Can Fingerpainting Save the World?

Brooklyn artist Zaria Forman has Arctic landscapes at her fingertips

Greenland #63 Courtesy of the artist Zaria Forman
Greenland #69 Courtesy of the artist Zaria Forman
Greenland #62 Courtesy of the artist Zaria Forman
Greenland #70 Courtesy of the artist Zaria Forman

Zaria Forman’s ominous landscapes of ice and water could easily be mistaken for photographs. But they’re actually an advanced kind of finger painting.

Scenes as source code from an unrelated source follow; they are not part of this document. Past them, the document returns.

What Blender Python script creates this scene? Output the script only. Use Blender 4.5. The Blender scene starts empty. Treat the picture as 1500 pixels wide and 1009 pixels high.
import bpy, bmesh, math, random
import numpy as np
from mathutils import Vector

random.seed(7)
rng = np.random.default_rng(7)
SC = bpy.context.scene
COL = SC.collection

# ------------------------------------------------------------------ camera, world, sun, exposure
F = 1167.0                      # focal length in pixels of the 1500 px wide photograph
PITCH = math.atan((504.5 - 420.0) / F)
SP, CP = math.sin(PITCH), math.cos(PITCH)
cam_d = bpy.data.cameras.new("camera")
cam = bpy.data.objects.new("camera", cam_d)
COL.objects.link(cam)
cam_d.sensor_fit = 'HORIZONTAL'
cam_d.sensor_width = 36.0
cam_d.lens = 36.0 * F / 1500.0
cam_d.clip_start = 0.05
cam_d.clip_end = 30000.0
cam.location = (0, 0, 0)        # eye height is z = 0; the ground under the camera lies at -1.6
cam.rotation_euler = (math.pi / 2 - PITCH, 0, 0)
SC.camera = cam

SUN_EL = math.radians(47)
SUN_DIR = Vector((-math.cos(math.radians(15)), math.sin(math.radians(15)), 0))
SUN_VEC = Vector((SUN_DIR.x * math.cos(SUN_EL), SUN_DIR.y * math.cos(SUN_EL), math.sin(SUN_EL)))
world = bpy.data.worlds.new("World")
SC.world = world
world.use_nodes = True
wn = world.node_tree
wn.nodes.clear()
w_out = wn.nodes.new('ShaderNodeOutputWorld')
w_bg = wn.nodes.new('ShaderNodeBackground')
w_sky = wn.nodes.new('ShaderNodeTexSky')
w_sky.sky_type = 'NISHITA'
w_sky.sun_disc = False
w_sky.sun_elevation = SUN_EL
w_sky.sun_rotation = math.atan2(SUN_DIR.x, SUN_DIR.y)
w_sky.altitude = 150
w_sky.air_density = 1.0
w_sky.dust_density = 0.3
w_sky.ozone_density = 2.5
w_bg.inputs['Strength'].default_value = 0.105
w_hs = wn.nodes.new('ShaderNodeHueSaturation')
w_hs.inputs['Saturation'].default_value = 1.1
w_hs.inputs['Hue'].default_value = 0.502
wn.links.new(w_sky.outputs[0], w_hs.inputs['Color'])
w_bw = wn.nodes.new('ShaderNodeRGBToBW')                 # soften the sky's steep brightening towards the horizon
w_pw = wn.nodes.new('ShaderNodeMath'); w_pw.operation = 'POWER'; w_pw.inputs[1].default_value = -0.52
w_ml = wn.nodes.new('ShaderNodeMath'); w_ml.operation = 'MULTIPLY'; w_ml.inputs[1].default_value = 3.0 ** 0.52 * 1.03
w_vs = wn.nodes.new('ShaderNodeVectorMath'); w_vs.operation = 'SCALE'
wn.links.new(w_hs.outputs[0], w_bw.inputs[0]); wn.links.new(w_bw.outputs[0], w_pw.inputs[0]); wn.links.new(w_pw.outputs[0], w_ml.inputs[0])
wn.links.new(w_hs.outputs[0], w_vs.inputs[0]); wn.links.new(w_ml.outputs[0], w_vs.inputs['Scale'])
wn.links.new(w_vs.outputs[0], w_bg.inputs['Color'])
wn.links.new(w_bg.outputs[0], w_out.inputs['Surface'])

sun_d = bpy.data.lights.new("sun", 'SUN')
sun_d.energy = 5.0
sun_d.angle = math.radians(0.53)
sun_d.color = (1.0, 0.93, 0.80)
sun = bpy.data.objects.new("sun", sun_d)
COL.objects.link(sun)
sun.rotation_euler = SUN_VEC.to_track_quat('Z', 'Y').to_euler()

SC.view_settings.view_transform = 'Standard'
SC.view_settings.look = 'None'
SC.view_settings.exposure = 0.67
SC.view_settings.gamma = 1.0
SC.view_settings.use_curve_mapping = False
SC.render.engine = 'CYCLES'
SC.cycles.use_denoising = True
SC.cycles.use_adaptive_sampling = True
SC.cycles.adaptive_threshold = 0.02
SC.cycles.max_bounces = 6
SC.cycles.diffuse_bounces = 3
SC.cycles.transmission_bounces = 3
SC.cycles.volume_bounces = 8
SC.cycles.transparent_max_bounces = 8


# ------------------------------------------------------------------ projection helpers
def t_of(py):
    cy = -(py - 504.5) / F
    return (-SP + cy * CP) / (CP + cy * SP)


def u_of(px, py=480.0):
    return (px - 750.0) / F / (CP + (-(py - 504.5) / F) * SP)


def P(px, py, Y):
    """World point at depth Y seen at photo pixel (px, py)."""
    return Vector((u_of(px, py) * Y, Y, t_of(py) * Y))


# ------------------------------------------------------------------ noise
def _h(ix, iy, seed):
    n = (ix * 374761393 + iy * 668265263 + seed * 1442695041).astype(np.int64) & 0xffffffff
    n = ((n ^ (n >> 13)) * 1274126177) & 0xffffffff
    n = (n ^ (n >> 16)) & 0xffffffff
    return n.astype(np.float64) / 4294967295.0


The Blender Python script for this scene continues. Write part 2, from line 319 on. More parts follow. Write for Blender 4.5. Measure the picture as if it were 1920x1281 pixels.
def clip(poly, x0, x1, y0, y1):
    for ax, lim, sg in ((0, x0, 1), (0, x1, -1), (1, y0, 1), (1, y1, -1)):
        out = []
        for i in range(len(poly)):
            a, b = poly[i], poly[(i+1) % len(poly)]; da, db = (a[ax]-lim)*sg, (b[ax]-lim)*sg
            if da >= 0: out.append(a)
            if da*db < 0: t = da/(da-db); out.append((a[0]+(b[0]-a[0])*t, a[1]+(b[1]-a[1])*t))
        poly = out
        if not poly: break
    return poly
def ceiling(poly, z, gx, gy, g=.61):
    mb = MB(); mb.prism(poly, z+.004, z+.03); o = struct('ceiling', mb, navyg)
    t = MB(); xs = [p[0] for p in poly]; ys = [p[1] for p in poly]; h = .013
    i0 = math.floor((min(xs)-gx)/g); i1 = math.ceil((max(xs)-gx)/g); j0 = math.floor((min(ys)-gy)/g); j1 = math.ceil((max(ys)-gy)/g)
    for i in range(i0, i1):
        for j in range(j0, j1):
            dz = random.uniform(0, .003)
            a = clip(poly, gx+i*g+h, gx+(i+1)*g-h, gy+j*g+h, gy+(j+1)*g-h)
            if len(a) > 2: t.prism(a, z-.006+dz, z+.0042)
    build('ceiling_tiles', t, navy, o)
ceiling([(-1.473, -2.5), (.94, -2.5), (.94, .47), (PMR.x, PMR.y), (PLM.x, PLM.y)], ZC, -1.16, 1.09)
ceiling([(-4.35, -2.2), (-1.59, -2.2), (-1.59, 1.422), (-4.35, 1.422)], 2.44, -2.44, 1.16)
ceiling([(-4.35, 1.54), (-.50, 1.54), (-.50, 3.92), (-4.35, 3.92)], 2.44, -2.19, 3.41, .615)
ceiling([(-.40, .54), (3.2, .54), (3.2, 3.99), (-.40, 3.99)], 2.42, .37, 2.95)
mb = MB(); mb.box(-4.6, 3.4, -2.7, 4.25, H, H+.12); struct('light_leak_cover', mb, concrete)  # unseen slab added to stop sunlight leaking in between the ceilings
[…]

Wearing latex surgical gloves to protect her hands, she rubs soft pastels on paper and spreads them with her fingertips. “Since I was little,” says the 32-year-old artist who lives in Brooklyn, “it just seemed like the most natural way to move the material around.” She created the 4- by 6-foot Greenland #63 after leading an expedition of artists that revisited the 1869 Arctic voyage of the American painter William Bradford. Comparing photos and sketches made during his trip with landscapes she encountered, she saw signs of climate change, such as receding glaciers. Her drawings, one on display at the Fort Wayne Museum of Art in Indiana, convey the Arctic’s “pristine allure,” she says, “as well as the imminent threat of rising temperatures.”